● WHAT THE TASK ASKS
Find the lines below that contain the string "picture". Copy each one.

** START OF RAW DATA **

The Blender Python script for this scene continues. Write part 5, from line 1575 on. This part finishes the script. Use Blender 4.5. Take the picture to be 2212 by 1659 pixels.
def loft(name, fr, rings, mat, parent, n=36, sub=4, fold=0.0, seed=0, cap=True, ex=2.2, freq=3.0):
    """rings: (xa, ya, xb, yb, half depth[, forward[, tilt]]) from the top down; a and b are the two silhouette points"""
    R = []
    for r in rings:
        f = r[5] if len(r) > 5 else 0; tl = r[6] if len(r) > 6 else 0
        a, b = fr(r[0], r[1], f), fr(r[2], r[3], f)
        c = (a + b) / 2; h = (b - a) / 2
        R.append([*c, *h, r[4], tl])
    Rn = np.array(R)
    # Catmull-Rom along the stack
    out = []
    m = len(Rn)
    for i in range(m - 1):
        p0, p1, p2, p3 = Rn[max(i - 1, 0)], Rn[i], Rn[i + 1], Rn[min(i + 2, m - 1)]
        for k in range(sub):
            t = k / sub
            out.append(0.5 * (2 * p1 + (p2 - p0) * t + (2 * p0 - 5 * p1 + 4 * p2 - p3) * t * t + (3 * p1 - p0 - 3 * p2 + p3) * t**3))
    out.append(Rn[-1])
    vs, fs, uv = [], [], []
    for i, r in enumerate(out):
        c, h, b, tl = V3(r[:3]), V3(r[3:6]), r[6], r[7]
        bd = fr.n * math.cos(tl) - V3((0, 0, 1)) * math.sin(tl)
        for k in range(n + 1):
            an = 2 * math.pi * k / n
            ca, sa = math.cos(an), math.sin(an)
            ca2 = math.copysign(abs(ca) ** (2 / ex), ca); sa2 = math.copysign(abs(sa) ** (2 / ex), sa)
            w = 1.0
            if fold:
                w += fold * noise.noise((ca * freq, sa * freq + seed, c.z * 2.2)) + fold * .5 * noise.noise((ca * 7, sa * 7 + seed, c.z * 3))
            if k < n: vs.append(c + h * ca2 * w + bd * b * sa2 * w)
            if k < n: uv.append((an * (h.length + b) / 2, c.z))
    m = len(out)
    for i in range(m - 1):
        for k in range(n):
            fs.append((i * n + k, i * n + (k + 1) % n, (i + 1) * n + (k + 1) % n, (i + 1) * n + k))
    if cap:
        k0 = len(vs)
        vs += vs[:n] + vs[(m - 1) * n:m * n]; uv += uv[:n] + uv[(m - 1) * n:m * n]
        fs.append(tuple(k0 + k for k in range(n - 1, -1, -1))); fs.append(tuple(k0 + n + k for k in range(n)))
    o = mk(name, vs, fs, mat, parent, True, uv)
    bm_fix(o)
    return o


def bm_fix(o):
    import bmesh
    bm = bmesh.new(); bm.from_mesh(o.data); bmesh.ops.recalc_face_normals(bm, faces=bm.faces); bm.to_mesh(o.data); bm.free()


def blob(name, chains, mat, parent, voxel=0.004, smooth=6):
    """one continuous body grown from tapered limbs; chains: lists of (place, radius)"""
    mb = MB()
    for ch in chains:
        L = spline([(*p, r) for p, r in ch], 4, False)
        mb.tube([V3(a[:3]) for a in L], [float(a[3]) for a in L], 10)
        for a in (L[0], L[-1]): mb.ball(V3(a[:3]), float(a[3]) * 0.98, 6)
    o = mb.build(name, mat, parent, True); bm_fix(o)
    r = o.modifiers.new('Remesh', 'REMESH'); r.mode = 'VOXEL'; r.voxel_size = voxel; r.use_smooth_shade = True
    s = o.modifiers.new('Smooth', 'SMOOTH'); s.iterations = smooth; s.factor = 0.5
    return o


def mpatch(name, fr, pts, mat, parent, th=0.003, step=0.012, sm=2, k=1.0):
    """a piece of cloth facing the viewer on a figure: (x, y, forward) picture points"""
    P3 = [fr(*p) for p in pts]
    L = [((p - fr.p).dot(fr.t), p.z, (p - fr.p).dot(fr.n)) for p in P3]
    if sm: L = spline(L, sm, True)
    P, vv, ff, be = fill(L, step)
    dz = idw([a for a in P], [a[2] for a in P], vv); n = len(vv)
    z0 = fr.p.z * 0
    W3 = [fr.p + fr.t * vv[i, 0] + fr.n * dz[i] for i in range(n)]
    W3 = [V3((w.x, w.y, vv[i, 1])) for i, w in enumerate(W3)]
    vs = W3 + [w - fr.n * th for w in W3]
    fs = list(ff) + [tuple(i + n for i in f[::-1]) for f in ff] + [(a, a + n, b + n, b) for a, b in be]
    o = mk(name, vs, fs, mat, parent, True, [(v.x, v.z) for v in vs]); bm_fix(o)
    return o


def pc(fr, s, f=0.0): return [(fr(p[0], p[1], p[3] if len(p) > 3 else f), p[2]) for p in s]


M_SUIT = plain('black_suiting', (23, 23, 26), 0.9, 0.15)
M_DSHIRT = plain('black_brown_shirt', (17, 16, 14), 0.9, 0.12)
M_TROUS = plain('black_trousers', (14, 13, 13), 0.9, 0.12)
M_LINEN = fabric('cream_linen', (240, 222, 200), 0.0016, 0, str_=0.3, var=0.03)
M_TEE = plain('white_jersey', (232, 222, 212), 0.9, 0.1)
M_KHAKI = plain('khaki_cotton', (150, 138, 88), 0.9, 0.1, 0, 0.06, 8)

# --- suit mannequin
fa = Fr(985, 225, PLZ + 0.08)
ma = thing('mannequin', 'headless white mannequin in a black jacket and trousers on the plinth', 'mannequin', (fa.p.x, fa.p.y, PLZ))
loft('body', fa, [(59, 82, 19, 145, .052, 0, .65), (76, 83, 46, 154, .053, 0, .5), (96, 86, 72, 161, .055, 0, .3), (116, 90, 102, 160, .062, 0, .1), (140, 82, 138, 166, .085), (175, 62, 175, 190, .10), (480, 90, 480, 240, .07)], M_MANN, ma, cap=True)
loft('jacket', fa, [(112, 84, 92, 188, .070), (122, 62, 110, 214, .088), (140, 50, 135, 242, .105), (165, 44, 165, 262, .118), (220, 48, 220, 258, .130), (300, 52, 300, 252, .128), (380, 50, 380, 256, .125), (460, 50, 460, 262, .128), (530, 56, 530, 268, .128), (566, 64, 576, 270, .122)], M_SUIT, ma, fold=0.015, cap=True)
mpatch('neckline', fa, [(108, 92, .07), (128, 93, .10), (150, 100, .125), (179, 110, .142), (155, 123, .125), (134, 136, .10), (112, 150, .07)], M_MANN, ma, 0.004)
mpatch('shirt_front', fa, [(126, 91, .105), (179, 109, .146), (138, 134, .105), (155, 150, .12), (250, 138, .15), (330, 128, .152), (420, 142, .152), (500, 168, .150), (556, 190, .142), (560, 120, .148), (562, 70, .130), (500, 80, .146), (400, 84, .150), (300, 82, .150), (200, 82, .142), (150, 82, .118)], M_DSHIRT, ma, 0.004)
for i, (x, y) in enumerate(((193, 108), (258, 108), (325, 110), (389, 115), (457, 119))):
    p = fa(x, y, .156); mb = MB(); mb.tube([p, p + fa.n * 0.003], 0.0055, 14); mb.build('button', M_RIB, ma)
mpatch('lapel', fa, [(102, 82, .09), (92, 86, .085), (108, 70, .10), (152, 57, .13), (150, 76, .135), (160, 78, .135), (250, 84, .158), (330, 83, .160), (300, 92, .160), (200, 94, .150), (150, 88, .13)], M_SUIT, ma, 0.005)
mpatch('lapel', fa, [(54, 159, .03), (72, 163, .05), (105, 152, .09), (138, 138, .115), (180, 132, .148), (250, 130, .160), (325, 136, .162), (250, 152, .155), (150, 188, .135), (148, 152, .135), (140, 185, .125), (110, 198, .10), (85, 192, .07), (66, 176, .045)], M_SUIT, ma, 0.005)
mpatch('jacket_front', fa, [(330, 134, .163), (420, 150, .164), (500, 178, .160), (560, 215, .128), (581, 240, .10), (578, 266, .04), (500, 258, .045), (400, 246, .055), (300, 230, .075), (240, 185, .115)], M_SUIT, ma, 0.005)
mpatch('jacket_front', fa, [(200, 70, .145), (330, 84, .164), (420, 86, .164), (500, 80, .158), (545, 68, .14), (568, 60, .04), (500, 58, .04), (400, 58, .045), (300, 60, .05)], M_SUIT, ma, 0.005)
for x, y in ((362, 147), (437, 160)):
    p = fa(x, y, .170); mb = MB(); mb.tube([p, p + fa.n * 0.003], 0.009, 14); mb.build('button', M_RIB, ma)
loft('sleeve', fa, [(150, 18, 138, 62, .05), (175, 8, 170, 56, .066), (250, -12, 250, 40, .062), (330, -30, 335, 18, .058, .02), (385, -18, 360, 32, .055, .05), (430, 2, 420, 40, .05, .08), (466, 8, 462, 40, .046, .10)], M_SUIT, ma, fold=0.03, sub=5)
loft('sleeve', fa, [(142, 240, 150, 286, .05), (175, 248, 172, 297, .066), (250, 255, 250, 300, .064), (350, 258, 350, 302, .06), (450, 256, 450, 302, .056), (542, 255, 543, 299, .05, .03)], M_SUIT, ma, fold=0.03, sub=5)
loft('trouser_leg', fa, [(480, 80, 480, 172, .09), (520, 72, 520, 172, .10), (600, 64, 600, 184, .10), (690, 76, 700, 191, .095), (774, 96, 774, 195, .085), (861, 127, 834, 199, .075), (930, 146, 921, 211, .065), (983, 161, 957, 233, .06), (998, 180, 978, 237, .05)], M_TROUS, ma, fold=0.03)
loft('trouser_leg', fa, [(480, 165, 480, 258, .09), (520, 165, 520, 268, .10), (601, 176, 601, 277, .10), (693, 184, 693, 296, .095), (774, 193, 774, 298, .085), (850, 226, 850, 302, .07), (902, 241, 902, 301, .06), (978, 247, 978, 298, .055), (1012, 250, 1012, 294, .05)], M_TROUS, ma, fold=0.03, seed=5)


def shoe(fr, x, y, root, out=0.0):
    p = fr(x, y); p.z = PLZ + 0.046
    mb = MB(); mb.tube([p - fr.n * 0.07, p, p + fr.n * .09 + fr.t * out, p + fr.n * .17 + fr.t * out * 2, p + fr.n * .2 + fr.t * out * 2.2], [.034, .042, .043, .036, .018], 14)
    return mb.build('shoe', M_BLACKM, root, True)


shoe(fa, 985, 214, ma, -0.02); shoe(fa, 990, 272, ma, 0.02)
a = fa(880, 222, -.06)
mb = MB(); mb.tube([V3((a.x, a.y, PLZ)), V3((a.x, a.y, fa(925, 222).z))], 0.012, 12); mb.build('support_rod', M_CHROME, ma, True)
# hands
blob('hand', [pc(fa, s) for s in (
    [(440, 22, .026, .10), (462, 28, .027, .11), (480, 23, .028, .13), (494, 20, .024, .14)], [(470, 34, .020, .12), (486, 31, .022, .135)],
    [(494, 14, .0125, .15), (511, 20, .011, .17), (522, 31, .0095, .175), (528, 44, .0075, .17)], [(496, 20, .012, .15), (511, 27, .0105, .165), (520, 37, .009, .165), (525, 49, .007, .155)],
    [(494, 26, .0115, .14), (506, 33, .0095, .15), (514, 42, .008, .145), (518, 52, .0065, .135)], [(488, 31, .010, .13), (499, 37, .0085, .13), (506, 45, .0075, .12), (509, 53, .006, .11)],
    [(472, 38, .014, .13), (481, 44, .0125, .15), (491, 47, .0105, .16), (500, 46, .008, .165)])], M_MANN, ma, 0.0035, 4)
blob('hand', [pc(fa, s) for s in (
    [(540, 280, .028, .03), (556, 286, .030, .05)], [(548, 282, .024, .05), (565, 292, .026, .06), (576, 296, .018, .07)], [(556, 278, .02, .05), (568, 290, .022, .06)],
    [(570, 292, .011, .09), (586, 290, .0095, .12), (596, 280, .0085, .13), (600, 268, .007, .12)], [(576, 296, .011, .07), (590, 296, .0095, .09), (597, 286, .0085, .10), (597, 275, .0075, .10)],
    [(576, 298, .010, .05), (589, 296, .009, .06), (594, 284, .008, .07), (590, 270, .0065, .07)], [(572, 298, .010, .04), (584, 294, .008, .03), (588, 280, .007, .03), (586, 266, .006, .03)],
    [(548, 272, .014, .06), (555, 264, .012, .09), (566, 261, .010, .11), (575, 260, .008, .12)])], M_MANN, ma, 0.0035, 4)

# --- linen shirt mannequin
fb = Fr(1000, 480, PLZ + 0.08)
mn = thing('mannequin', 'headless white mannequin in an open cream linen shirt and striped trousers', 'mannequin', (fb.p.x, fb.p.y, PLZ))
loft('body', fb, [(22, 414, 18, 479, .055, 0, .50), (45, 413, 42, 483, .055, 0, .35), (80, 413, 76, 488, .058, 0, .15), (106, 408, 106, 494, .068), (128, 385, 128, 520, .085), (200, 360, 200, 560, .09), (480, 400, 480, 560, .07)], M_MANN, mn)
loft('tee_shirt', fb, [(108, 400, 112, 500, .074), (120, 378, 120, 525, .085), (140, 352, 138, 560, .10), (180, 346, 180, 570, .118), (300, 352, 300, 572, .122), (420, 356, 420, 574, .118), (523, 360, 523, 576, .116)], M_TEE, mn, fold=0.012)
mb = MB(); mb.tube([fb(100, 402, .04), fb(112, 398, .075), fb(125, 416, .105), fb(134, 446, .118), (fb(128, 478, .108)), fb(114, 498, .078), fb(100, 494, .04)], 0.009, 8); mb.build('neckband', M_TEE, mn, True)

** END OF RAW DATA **

● FINISHED ANSWER
The Blender Python script for this scene continues. Write part 5, from line 1575 on. This part finishes the script. Use Blender 4.5. Take the picture to be 2212 by 1659 pixels.
    """a piece of cloth facing the viewer on a figure: (x, y, forward) picture points"""